Dalla Bassa Romagna al Quirinale, quanto è dura rinnovarsi

Le carte di identità e i curricula di alcune figure nominate di recente negli organi locali di governo e istituzioni della Bassa Romagna sono una plastica fotografia del tanto dibattuto tema del (non) cambiamento in politica.

Prendete ad esempio Bagnacavallo. Nella giunta di Eleonora Proni, per sostituire uno dei due assessori dimissionari per motivi personali, è entrato Alfeo Zanelli che prende una poltrona in municipio per la terza volta. La prima è stata nel 1993: Carlo Azeglio Ciampi era presidente del Consiglio, Roberto Baggio vinceva il Pallone d’Oro, Totò Riina era appena stato catturato.

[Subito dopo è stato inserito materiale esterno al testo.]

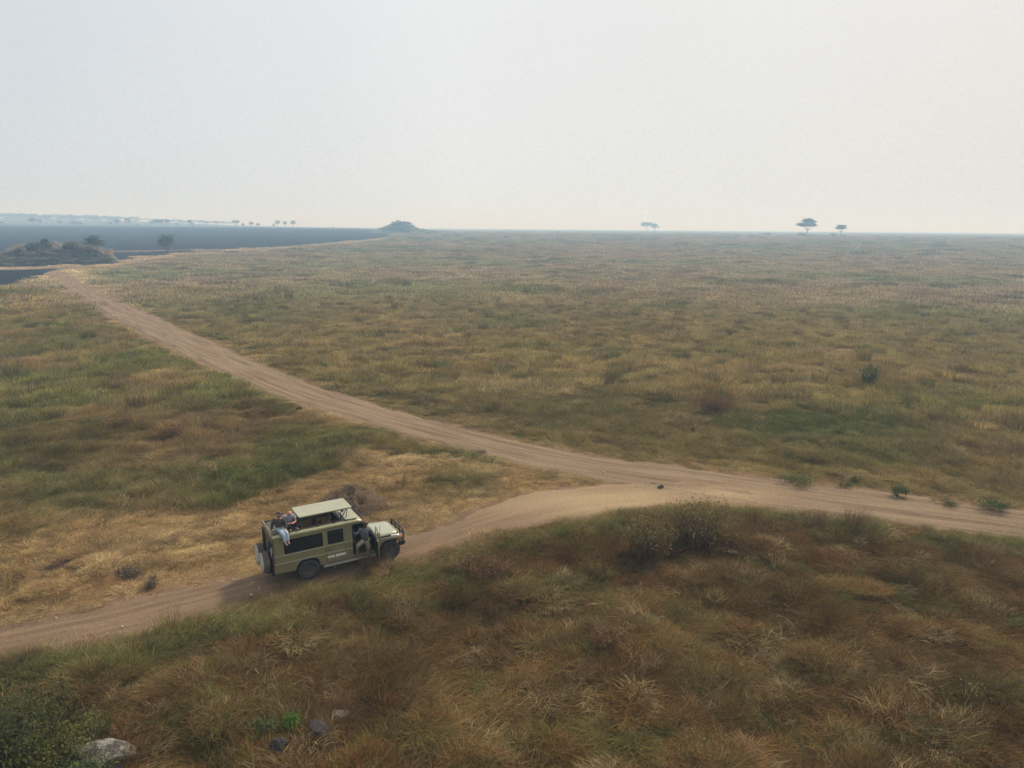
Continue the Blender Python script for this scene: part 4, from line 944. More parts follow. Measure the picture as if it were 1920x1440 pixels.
# the wooded rise further back reads as one mass
def woodland():
    rg = np.random.default_rng(77); parts = []; bmq = []
    n = 380
    for k in range(n):
        px = rg.uniform(-60, 430) if k % 3 else rg.uniform(-60, 200); d = rg.uniform(1750, 2600)
        v = rayv(px, 410); h_ = math.hypot(v[0], v[1]); x, y = v[0] / h_ * d, v[1] / h_ * d; z = float(macro(x, y))
        ht = rg.uniform(8, 14) * (1 if px < 260 else .8); w = rg.uniform(10, 22)
        V, Q, vv = cloud(rg, 110, (w * .5, w * .5, ht * .2), (x, y, z + ht * .78), 1.1, k=9, fill=.2, spread=.2); parts.append((V, Q, vv))
        t = .35; V = np.array([[x - t, y, z - 1], [x + t, y, z - 1], [x + t * .6, y, z + ht * .75], [x - t * .6, y, z + ht * .75], [x, y - t, z - 1], [x, y + t, z - 1], [x, y + t * .6, z + ht * .75], [x, y - t * .6, z + ht * .75]]); parts.append((V, np.array([[0, 1, 2, 3], [4, 5, 6, 7]]), np.full(8, .2)))
    V, Q, v = join(parts); o = mesh_np('woodland', V, Q, leafmat('acacia', LC['acacia']), attrs={'v': ('FLOAT', v.astype(np.float32))}); tag(o, kind='stuff')
woodland()

# ------------------------------------------------------------------ the safari vehicle (x forward, y left, z up, origin under the rear axle)
def paint(name, col, **k): return mat(name, col, rough=.42, coat=.25, noise=.10, nscale=3, **k)
MAT['olive'] = paint('olive_paint', (.175, .165, .078), dirt=(.165, .13, .082))
MAT['pale'] = mat('pale_roof_paint', (.29, .29, .205), .55, coat=.08, noise=.07, nscale=2.5)
MAT['bonnet'] = mat('bonnet_paint', (.29, .295, .21), .3, coat=.6, noise=.05, nscale=2)
MAT['black'] = mat('black_steel', (.018, .017, .017), .45)
MAT['rubber'] = mat('tyre_rubber', (.030, .027, .025), .85, noise=.3, nscale=12, bump=.01)
MAT['dusty_rubber'] = mat('dusty_tyre', (.10, .075, .055), .9, noise=.3, nscale=6)
MAT['rim'] = mat('dark_wheel_steel', (.075, .062, .052), .5, metal=.3, noise=.3, nscale=9)
MAT['inside'] = mat('cabin_dark', (.016, .014, .013), .8)
MAT['lining'] = mat('brown_lining', (.085, .058, .042), .8)
MAT['glass'] = mat('tinted_glass', (.010, .011, .013), .08, spec=.5)
MAT['rearwall'] = mat('dusty_rear_paint', (.135, .105, .062), .7, noise=.25, nscale=5)
MAT['white'] = mat('white_vinyl', (.42, .42, .39), .6)
MAT['lettering'] = mat('white_lettering', (.75, .75, .70), .6)
MAT['amber'] = mat('amber_lens', (.75, .20, .03), .25, coat=.5)
MAT['lamp'] = mat('lamp_lens', (.6, .62, .62), .12, coat=.8)
MAT['step'] = mat('step_alloy', (.22, .21, .19), .55, noise=.2, nscale=8)
MAT['seatm'] = mat('seat_cover', (.045, .040, .038), .85)
MAT['brownpad'] = mat('brown_pad', (.11, .065, .045), .8)

car = empty('safari_vehicle', (CARX, CARY, 0.0), CARA)
tag(car, 'olive green safari vehicle with raised roof panel, two spare wheels and open driver door', 'safari vehicle')
CW = .845; X0 = -1.27
car_z = 0.03
car.location.z = car_z
OFFS = [(.40, -.02), (.50, 0), (.86, .012), (.90, .014), (.925, -.014), (1.15, -.014), (1.19, .004), (1.235, -.014), (1.80, -.062), (1.95, -.080), (2.3, -.10)]
def side_off(z): return float(np.interp(z, [o[0] for o in OFFS], [o[1] for o in OFFS]))
def arc(cx, cz, r, a0, a1, n): return [(cx + r * math.cos(rad(a0 + (a1 - a0) * k / n)), cz + r * math.sin(rad(a0 + (a1 - a0) * k / n)) * .98) for k in range(n + 1)]
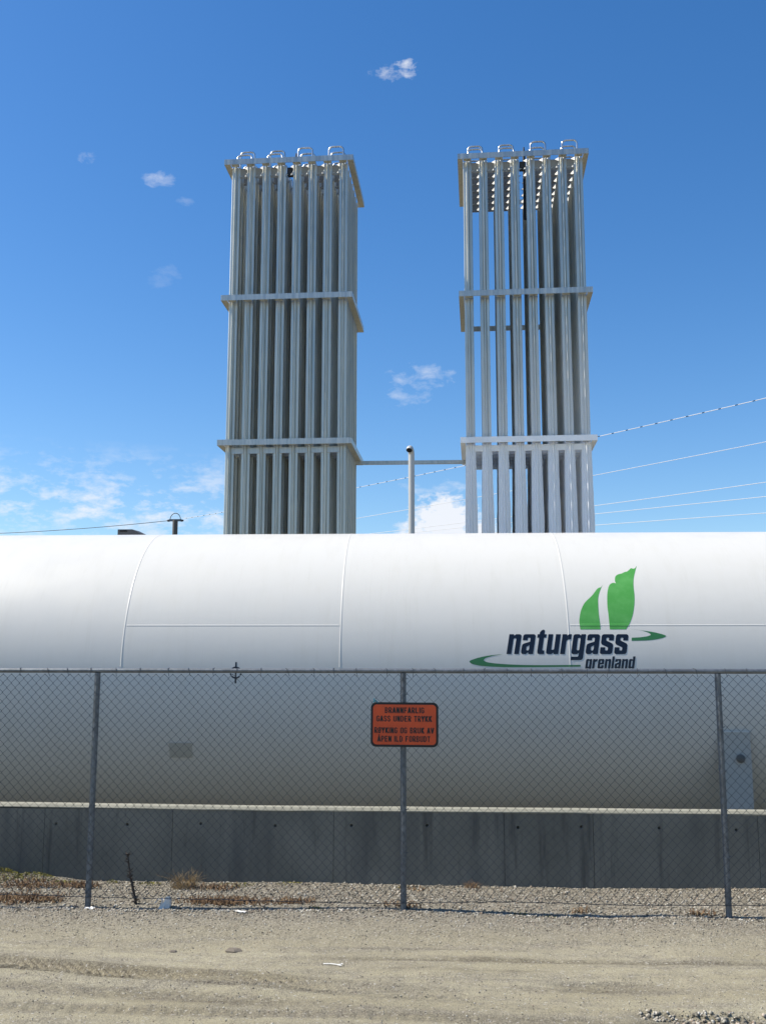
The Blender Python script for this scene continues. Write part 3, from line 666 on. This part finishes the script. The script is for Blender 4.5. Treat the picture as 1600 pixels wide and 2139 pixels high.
# ------------------------------------------------------------------ power line
pole = empty('utility_pole', (-11.8, 45, -.75)); tag(pole, 'distant utility pole topped by a wire loop, rising beyond the tank', 'utility pole')
b = MB(); b.tube([(0,0,0),(0,0,9.08)], [.15,.115], 14); b.build('pole', M_wood, pole, smooth=True)
b = MB(); b.box(-.27, .27, -.05, .05, 9.03, 9.12); b.build('crossarm', M_galv, pole)
b = MB(); b.tube(arc((0,0,9.10), .235, R(5), R(175), 12, (1,0,0), (0,0,1.25)), .016, 6); b.build('jumper_loop', M_cable_dk, pole, smooth=True)
for sx_ in (-.3, .3):
    b = MB(); b.tube([(sx_*.75,0,9.05),(sx_,0,9.06),(sx_*1.25,0,9.06)], [.03,.055,.03], 8); b.build('insulator', M_cable_dk, pole, smooth=True)
# all conductors run in one vertical plane x + y = 33.2; a = azimuth/height pairs measured along it
def along(azd, h): a = R(azd); r = 33.2/(math.sin(a)+math.cos(a)); return (r*math.sin(a), r*math.cos(a), 1.7+h)
def span(P, n):
    P = [Vector(p) for p in P]; s = [0]
    for a, c in zip(P, P[1:]): s.append(s[-1]+(c-a).length)
    co = [np.polyfit(s, [p[k] for p in P], 2 if len(P) > 2 else 1) for k in range(3)]
    return [Vector(np.polyval(c, u) for c in co) for u in np.linspace(0, s[-1], n)]
GW = 'overhead conductors beyond the towers'
A = span([along(-14.3, 6.62), along(-4.54, 6.46), along(1.15, 6.46), along(8.9, 6.56), along(17.76, 6.62), along(30, 6.85)], 140)
oh = empty('overhead_cable'); tag(oh, 'dashed uppermost overhead cable, the one tied to the looped pole', 'cable', GW)
b = MB(); b.tube(A, .0095, 6); b.build('conductor', M_cable, oh, smooth=True)
sl = MB(); Ls = np.concatenate([[0], np.cumsum([(A[i+1]-A[i]).length for i in range(len(A)-1)])]); Aa = np.array([tuple(p) for p in A])
pt = lambda u: Vector([np.interp(u, Ls, Aa[:, k]) for k in range(3)])
u = .3
while u < Ls[-1]-.3: sl.tube([pt(u), pt(u+.075)], .0112, 6); u += .47  # dark bands painted in between the glints of a twisted cable
o = sl.build('glint_gap', M_cable_dk, oh); o['kind'] = 'stuff'
b = MB(); b.tube(span([(-11.95, 45, 8.33), (-16, 45.8, 8.10), (-20.4, 46.7, 8.03), (-30, 48.6, 8.3)], 30), .013, 6); b.build('far_span', M_cable_dk, oh, smooth=True)
for lab, pts in (('second overhead conductor from the top, pale and unbroken', [(-14.3,5.42),(-4.67,5.38),(3.14,5.38),(8.57,5.44),(17.64,5.53),(30,5.75)]),
                 ('third overhead conductor from the top, just over a close pair', [(-14.3,5.1),(-4.66,4.81),(1.38,4.61),(8.7,4.54),(17.53,4.55),(30,4.6)]),
                 ('fourth overhead conductor from the top, lower one of a close pair', [(-14.3,4.95),(-1.57,4.57),(8.69,4.33),(17.49,4.19),(30,4.05)]),
                 ('lowest overhead conductor, barely clearing the tank', [(-14.3,4.7),(8.67,4.03),(17.44,3.79),(30,3.5)])):
    b = MB(); b.tube(span([along(*p) for p in pts], 60), .0075, 6); tag(b.build('overhead_cable', M_cable, None, True), lab, 'cable', GW)

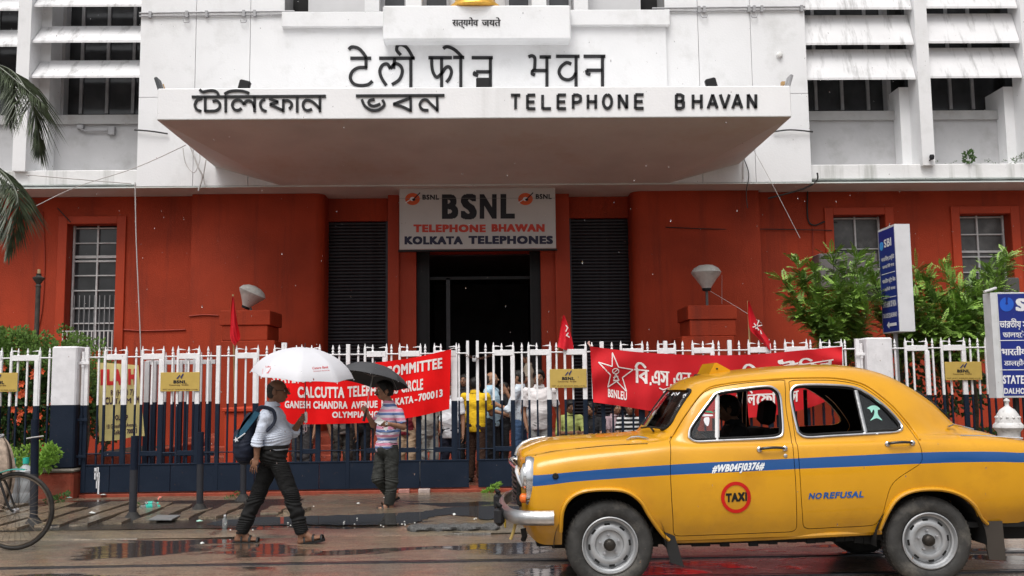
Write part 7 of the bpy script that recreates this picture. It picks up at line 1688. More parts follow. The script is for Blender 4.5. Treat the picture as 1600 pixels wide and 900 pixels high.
LBL = mat('pale_blue_sticker', (.30, .50, .58), .5)
for pts, m in (([(1061, 631), (1068, 634), (1065, 638), (1059, 634)], WHITEP), ([(1078, 626), (1085, 628), (1074, 644), (1067, 640)], LBL), ([(1067, 641), (1073, 643), (1070, 648), (1065, 645)], LBL), ([(1057, 650), (1062, 652), (1060, 656), (1056, 654)], LBL), ([(1046, 657), (1056, 660), (1052, 668), (1042, 665)], mat('grey_sticker', (.2, .2, .2), .5))): wstick(pts, m)
mb = MB()
for q in ([(1048, 617), (1052, 613), (1054, 617)], [(1055, 612), (1057, 616), (1061, 612)], [(1066, 617), (1070, 615), (1070, 621), (1066, 619)], [(1073, 617), (1079, 619), (1076, 624), (1073, 621)]): stroke(mb, q, 1.3, lambda a, b, d: H(a, b, -.008+d), .0, .001)
mb.build('scribble', WHITEP, ws, world=False)['kind'] = 'stuff'
# ============================================================ PEOPLE
def skinmat(n, c): return mat('skin_'+n, c, .48, .10, 14, bump=.04)
SK = {'dark': skinmat('dark', (.20, .10, .06)), 'mid': skinmat('mid', (.27, .14, .085)), 'tan': skinmat('tan', (.30, .165, .10))}
HAIR = mat('black_hair', (.010, .009, .008), .45, .3, 40, bump=.3)
def V3(*a): return Vector(a)
def frame(f):
    f = Vector(f).normalized(); up = Vector((0, 0, 1)); l = up.cross(f).normalized(); return f, l, up
def foldfn(seed, fx_=1.0):
    r = random.Random(seed); ph = [r.uniform(0, 6) for _ in range(6)]
    return lambda x, y, z: (np.sin(19*z+6*np.sin(9*x+ph[0]+3*z)+9*y*np.sin(5*z)+ph[1])*.45+np.sin(31*x*fx_+13*z+ph[2]+5*np.sin(7*z+ph[4]))*.4+np.sin(41*z-33*x+17*y+4*np.sin(11*z+ph[5])+ph[3])*.3*np.sin(6*z+ph[4]))
def head_prims(S_, c, hf, hl, hu, k, moust=False, neck_to=None):
    """face and skull around the head centre c; k = head height"""
    M = np.array([list(hl), list(hf), list(hu)]).T
    P = lambda a, b, d: c+hl*(a*k)+hf*(b*k)+hu*(d*k)
    S_.ell(P(0, -.06, .12), np.array((.33, .41, .37))*k, .01, M=M)
    S_.ell(P(0, .08, -.10), np.array((.27, .31, .36))*k, .03*k*4, M=M)
    S_.ell(P(0, .17, -.33), np.array((.17, .17, .13))*k, .06*k, M=M)             # chin and jaw
    S_.cone(P(-.2, -.02, -.22), P(.2, -.02, -.22), .13*k, .13*k, .08*k)          # jaw corners
    for s in (-1, 1):
        S_.ell(P(s*.17, .27, -.08), np.array((.10, .09, .09))*k, .05*k, M=M)    # cheek
        S_.ell(P(s*.345, -.04, -.03), np.array((.035, .10, .145))*k, .02*k, M=M)  # ear
        S_.ell(P(s*.14, .40, .035), np.array((.075, .06, .045))*k, .03*k, op='sub', M=M)  # eye socket
        S_.cone(P(s*.05, .39, .10), P(s*.22, .33, .11), .03*k, .025*k, .03*k)    # brow
    S_.cone(P(0, .38, .06), P(0, .50, -.09), .032*k, .055*k, .03*k)              # nose
    for s in (-1, 1): S_.ell(P(s*.05, .455, -.11), np.array((.035, .04, .03))*k, .02*k, M=M)
    S_.cone(P(-.09, .375, -.205), P(.09, .375, -.205), .026*k, .026*k, .015*k); S_.cone(P(-.075, .37, -.255), P(.075, .37, -.255), .03*k, .03*k, .015*k)
    return P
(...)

A metà gennaio la Fondazione Rossini che governa l’omonimo teatro di Lugo ha nominato come nuovo direttore Giovanni Barberini, uno che era già direttore pro tempore e che nel 2004 entrava già alla Rocca Estense come assessore nella giunta lughese mentre George Bush entrava alla Casa Bianca per il secondo mandato da presidente degli Usa.

Lo scorso novembre l’Asp Bassa Romagna ha nominato Emanuela Giangrandi come nuova presidente: è stata assessora del Comune di Lugo in tempi in cui nessuno avrebbe usato il termine assessora (1990-1993) e Raul Gardini era ancora vivo.

E se andiamo ancora un po’ più indietro e arriviamo allo scorso aprile, le cronache politiche riportavano il cambio nella giunta Ranalli: fuori una 36enne ingegnera edile (Valentina Ancarani) e dentro un 63enne con la maturità scientifica (Luciano Tarozzi) che lavorava da 40 anni in Confartigianato e cinque anni prima che l’altra nascesse era già in consiglio comunale con la Democrazia cristiana.

Poi ci sono anche le nomine agli antipodi. Assessorati affidati a ventenni che per ovvie ragioni anagrafiche difficilmente potranno aver maturato una base minima di esperienza. Nomine che sanno più di voglia di far pensare al rinnovamento piuttosto che di reale condivisione del rinnovamento.

Ma Zanelli, Barberini, Giangrandi e Tarozzi sono il problema della politica? No, non è una questione di casi specifici. Anzi, il valore dell’esperienza maturata sul campo non è in dubbio e non può che essere benzina preziosa per il motore amministrativo. Però si può dire con lucidità, senza timori di smentite, che queste nomine mostrano una palese difficoltà della politica a rinnovarsi? Sono ancora solo i grandi saggi che possono occuparsi delle cose da grandi? Le nuove leve dove sono? Non ci sono perché della politica se ne fregano e tocca ai vecchi reggere la baracca, o non ci sono perché i loro padri e le loro madri non li hanno allevati per non mollare la poltrona?

È anche vero che la Bassa Romagna è pur sempre in quel Paese che ha appena confermato presidente della Repubblica un signore che avrebbe preferito fare altro e finirà il mandato a 87 anni.